## What you are asked to do:
Locate each line containing the string "this" and copy it out.

## Provided records:

★ ★ ★ ★ ★ ★ ★

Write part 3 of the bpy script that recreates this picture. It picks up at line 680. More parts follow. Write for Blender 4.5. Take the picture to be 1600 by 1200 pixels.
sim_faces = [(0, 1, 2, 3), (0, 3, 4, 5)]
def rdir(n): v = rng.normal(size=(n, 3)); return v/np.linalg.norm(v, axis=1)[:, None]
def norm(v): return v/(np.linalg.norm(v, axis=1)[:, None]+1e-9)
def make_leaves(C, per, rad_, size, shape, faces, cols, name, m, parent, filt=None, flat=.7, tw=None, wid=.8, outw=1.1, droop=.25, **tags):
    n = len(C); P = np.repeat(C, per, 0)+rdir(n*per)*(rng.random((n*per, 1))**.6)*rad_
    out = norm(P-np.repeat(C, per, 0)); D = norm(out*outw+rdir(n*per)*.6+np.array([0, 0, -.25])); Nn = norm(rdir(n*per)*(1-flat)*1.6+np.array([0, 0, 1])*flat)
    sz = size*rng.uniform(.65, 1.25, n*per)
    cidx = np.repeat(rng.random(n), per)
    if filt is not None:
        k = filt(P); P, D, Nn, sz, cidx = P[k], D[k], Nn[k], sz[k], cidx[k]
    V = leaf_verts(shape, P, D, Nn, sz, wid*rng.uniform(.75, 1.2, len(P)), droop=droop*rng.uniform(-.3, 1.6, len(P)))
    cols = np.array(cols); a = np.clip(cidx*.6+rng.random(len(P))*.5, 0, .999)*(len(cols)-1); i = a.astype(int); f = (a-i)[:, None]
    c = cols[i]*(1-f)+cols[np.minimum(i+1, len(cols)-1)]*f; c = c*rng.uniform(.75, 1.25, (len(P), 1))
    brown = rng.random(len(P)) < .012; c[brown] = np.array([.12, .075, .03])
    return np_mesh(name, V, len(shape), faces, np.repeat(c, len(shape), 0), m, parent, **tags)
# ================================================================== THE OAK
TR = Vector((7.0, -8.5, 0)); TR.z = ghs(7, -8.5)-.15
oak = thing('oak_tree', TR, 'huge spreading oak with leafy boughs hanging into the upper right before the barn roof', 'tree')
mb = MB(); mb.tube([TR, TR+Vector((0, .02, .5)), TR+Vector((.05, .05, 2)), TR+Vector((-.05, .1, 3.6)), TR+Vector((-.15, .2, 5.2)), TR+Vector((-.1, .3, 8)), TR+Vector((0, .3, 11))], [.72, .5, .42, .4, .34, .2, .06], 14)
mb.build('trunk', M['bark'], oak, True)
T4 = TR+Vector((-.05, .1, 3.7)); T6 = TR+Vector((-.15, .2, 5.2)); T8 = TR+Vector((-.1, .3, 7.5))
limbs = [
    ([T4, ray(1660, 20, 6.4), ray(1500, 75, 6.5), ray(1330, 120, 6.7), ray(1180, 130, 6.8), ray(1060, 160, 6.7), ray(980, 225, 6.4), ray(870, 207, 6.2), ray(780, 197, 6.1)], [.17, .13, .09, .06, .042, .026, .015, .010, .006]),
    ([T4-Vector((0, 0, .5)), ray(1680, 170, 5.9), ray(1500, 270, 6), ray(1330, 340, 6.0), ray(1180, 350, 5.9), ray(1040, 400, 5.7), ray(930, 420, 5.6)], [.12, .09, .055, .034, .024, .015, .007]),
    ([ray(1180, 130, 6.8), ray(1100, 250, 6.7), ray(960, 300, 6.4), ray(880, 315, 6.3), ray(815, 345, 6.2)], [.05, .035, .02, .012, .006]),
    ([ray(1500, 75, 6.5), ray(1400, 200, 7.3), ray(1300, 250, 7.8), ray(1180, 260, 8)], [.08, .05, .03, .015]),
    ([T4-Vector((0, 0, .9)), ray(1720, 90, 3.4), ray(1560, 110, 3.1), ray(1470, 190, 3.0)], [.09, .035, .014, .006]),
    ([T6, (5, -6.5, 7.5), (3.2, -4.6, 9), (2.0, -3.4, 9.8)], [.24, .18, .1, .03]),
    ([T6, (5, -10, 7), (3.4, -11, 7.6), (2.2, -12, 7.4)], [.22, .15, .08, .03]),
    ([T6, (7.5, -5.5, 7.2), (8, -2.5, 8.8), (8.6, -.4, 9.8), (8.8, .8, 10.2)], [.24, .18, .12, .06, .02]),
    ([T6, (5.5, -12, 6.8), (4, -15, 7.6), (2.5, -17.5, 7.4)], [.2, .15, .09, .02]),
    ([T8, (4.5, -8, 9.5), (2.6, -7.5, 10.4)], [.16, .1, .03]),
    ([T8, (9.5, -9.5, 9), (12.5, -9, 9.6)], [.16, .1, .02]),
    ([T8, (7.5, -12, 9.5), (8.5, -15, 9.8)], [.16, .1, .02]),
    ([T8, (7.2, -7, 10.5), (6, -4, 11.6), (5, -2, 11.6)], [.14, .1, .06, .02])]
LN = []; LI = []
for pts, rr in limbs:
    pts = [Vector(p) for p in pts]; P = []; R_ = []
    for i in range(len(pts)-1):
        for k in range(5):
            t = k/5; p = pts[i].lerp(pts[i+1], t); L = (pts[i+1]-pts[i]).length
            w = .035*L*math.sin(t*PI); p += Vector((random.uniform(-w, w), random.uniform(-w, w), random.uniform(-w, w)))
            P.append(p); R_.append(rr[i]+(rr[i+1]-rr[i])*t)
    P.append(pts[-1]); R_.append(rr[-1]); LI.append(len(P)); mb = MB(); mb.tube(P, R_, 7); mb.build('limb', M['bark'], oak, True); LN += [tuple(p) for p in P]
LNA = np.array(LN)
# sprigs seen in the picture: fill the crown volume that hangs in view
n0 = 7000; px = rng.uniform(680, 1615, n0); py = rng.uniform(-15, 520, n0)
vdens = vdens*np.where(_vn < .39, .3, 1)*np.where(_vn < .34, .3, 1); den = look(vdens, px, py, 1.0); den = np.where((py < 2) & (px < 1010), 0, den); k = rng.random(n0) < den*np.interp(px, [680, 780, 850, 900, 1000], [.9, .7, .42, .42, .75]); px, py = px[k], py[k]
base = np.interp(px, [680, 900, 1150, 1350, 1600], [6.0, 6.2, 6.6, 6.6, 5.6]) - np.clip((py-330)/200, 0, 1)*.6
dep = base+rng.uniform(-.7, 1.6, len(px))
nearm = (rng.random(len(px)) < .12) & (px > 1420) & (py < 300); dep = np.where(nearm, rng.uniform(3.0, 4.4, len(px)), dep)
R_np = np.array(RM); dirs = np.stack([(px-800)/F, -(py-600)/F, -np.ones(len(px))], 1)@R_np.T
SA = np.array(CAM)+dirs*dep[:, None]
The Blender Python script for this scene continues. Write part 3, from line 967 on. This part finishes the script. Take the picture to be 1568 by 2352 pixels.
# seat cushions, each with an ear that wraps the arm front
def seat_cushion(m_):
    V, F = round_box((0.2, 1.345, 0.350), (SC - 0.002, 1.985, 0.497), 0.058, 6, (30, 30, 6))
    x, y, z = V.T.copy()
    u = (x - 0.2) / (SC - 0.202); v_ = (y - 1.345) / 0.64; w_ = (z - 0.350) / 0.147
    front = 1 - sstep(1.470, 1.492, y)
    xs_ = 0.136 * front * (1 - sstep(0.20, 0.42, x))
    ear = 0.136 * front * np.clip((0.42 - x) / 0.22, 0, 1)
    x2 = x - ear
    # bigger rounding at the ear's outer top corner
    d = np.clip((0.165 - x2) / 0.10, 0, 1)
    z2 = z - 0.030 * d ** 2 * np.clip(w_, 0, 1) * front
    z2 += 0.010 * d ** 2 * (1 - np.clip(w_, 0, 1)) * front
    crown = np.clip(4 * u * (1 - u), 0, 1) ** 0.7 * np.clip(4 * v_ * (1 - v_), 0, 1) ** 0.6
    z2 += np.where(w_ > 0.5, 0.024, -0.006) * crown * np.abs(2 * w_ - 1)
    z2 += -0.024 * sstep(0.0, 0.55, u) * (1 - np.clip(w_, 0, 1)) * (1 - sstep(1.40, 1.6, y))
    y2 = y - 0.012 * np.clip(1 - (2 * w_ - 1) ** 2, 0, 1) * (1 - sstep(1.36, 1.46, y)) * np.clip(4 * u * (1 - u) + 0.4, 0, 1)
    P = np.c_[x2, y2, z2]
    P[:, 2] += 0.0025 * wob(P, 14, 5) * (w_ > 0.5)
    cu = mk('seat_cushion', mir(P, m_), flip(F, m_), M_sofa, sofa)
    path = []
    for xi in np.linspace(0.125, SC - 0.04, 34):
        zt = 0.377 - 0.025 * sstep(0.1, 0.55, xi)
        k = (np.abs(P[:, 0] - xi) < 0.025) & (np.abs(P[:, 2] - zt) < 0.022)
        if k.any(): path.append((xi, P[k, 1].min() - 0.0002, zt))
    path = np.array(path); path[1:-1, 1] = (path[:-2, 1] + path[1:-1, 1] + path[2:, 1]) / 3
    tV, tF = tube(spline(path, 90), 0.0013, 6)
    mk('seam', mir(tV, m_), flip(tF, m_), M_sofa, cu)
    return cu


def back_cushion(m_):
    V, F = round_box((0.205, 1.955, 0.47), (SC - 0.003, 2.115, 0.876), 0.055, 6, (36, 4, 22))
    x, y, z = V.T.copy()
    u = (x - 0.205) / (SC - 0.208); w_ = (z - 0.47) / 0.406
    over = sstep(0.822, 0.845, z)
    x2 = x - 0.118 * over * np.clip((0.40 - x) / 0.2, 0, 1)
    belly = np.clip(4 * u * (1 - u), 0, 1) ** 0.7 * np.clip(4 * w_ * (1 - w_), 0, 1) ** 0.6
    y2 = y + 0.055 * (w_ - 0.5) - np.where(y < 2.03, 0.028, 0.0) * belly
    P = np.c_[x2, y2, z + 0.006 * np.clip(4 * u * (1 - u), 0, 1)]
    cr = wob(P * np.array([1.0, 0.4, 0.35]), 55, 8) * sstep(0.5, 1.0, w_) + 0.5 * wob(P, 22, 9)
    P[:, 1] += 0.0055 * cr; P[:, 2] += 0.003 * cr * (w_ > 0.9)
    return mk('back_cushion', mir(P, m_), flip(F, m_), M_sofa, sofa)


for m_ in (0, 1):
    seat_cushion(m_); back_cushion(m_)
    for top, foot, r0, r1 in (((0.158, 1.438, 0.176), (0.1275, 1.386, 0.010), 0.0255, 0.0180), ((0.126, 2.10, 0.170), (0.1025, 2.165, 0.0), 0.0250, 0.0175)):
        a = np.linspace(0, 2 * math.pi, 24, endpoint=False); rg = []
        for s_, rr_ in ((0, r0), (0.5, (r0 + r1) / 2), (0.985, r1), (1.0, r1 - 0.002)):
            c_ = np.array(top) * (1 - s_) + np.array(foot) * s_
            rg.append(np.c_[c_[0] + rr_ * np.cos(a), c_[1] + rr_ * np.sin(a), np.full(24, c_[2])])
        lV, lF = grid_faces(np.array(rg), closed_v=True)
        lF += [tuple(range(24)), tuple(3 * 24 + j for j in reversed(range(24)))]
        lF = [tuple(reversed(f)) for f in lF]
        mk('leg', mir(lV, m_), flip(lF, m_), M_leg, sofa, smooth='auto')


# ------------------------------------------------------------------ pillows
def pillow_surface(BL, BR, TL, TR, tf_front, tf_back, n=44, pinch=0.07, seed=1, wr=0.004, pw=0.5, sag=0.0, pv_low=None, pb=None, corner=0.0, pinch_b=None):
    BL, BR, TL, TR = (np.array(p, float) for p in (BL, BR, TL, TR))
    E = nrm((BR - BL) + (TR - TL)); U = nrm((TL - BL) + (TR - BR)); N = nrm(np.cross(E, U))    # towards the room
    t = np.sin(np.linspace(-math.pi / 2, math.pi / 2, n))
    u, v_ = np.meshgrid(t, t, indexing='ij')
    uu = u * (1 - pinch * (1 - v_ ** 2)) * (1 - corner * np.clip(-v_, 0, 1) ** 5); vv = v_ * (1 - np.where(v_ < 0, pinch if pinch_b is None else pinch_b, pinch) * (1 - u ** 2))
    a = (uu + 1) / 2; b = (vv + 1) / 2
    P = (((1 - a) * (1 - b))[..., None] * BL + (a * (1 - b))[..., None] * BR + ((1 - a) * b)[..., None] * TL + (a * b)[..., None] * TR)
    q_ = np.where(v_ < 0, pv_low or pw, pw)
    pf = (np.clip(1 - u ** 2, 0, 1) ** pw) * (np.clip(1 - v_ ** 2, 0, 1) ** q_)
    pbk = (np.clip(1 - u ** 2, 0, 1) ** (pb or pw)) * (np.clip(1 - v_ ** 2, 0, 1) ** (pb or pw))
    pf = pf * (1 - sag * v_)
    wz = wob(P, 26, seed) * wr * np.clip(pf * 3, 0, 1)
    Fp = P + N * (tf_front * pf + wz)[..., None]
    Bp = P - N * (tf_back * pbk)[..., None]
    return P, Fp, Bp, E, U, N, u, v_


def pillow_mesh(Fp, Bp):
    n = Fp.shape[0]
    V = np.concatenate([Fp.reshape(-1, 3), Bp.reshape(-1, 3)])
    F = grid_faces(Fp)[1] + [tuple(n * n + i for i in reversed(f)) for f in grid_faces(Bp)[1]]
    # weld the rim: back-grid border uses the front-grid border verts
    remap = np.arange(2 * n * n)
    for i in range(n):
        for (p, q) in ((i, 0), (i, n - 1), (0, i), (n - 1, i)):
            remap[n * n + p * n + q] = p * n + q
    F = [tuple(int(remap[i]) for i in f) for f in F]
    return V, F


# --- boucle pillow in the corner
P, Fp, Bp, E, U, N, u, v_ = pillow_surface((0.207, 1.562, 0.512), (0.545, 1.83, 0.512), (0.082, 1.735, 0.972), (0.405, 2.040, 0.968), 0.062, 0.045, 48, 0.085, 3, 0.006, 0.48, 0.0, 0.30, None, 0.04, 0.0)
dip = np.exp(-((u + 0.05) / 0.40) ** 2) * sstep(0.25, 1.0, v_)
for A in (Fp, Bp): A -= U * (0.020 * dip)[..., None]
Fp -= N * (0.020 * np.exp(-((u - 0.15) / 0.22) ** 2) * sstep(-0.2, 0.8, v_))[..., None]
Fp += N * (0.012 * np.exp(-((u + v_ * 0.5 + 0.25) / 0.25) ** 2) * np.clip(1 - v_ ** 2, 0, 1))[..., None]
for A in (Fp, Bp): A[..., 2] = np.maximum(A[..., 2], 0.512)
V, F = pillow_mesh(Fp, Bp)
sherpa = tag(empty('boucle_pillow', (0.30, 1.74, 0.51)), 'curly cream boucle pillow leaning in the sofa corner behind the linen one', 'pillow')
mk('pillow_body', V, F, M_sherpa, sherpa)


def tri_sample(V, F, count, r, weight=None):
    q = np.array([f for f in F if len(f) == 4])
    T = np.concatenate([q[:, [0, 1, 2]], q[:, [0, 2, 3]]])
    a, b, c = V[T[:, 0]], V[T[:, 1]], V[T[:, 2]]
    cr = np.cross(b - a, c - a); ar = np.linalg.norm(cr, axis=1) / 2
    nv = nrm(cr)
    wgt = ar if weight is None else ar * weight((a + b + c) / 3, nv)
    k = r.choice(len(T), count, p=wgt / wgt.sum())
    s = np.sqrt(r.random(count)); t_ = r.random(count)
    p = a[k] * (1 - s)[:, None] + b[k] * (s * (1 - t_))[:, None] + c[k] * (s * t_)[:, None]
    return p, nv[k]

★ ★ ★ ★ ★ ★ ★

## Solution:
Write part 3 of the bpy script that recreates this picture. It picks up at line 680. More parts follow. Write for Blender 4.5. Take the picture to be 1600 by 1200 pixels.
The Blender Python script for this scene continues. Write part 3, from line 967 on. This part finishes the script. Take the picture to be 1568 by 2352 pixels.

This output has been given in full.